Observers voiced disappointment, with Vontobel analyst Andreas Venditti lamenting that “overall, this is a weak set of results.”

And the IG analysis firm stressed that “genuine concern is growing about Credit Suisse.”

Investors too showed their unhappiness, sending Credit Suisse’s share price plummeting 12.10 percent to 14.53 Swiss francs each in mid-morning trading as the Swiss stock exchange’s main SMI index dipped only 0.6 percent.

The bank’s new boss Tidjane Thiam announced last October the bank would axe thousands of jobs and raise billions in fresh capital as it strengthens its balance sheet and pivots its focus towards wealth management and Asia.
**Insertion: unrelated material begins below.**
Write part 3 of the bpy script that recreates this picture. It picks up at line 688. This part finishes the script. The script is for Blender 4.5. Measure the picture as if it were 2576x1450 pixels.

He said yesterday the bank was accelerating that process and were targeting 500 million francs in cost-savings per year, and would rapidly be letting some 4,000 employees go.

Much of the 2015 loss was due to writing down the value of its assets by 3.8 billion Swiss francs in the final quarter of last year “as a result of the new strategic direction, structure and organization that was announced in October 2015.”

Restructuring charges totaled 355 million francs and 821 million was for litigation.

The bank insisted the “substantial charges ... are not reflective of our underlying business performance.”

Nevertheless, even its adjusted core results that do not include such charges saw pre-tax earnings fall to 4.2 billion francs from 6.3 billion in 2014.

But Thiam pointed to improving results in three segments on which it is now focusing, in particular its Asia-Pacific and wealth management units.